Après ces années de souffrances physiques et morales, le printemps pointe à sa fenêtre. Sa libération est proche. L’espoir de retrouver sa famille se concrétise. Cependant, ce n’est pas sans appréhension qu’il y pense. Le ton de certaines des lettres qu’il a reçues, l’absence de certaines autres ont un relent de mauvais présage.

Dans le grand pays, où sa famille a dû s’exiler afin d’éviter des représailles, le printemps n’est pas non plus tout en fleur.

Graciela, la femme de Santiago, après l’avoir attendu sans faillir, s’aperçoit qu’elle est désormais amoureuse de Rolando, un ami militant comme eux autrefois. Sur le conseil de son beau-père Rafael, elle ne l’a pas écrit à son mari pour ne pas ajouter à ses angoisses. L’idée de l’aveu qu’elle aura à lui faire à l’aéroport la hante. Il tourmente aussi le père de Santiago. A-t-il bien fait de recommander le silence à sa bru ? Comment va réagir son fils, lui qui ne vit que par ces retrouvailles ?

Rolando n’est pas tranquille non plus. Son idylle avec Graciela n’est soudain plus aussi colorée.

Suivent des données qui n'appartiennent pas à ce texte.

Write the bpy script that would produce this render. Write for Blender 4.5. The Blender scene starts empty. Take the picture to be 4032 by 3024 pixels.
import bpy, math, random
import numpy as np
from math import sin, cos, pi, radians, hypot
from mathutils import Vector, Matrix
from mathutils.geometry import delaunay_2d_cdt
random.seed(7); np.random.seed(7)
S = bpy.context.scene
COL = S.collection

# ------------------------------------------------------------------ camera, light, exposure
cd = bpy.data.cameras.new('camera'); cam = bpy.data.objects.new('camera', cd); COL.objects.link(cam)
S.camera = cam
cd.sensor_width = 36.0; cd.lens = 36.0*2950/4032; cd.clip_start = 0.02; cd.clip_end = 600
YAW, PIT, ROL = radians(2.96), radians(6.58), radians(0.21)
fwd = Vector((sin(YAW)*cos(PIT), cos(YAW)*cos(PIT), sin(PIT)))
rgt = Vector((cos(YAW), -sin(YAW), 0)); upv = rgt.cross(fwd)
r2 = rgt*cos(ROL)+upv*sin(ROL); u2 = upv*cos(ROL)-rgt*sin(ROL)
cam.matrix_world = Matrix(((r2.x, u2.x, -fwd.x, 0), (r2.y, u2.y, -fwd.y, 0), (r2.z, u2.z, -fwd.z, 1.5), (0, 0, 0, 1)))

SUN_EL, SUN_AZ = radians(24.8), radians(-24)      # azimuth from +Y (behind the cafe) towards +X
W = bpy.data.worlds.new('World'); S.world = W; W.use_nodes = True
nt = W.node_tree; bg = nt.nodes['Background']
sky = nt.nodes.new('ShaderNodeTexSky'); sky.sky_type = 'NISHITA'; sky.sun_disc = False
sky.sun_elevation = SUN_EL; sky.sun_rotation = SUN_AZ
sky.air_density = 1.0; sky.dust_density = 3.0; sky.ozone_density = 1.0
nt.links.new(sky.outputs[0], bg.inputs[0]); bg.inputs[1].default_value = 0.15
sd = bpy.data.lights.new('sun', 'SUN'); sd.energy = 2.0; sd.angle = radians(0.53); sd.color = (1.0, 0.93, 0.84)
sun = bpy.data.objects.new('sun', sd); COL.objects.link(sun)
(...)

Lui conservera-t-elle son amour après avoir revu Santiago ? Beatriz, si heureuse de revoir un père qu’elle connaît si peu, ne fera-t-elle pas pencher la balance dans le sens de celui-ci ? Car cette fillette, à la fois naïve et délurée, comprend bien ce qui se trame entre sa mère et celui qu’elle appelle « tío Rolando ». Elle ne veut pas que son printemps soit terni par cette aventure.

Le bonheur est à portée de main, mais il est teinté d’amertume. Il est là, mais il a un coin brisé.

 

Mario Benedetti, Primavera con una esquina rota, Buenos Aires, editorial Sudamericana, 2001.

Mario Benedetti, Printemps dans un miroir brisé, Paris, Belfond, 1998.

 

*Colette, L’Étoile Vesper, Paris, Fayard, 1986.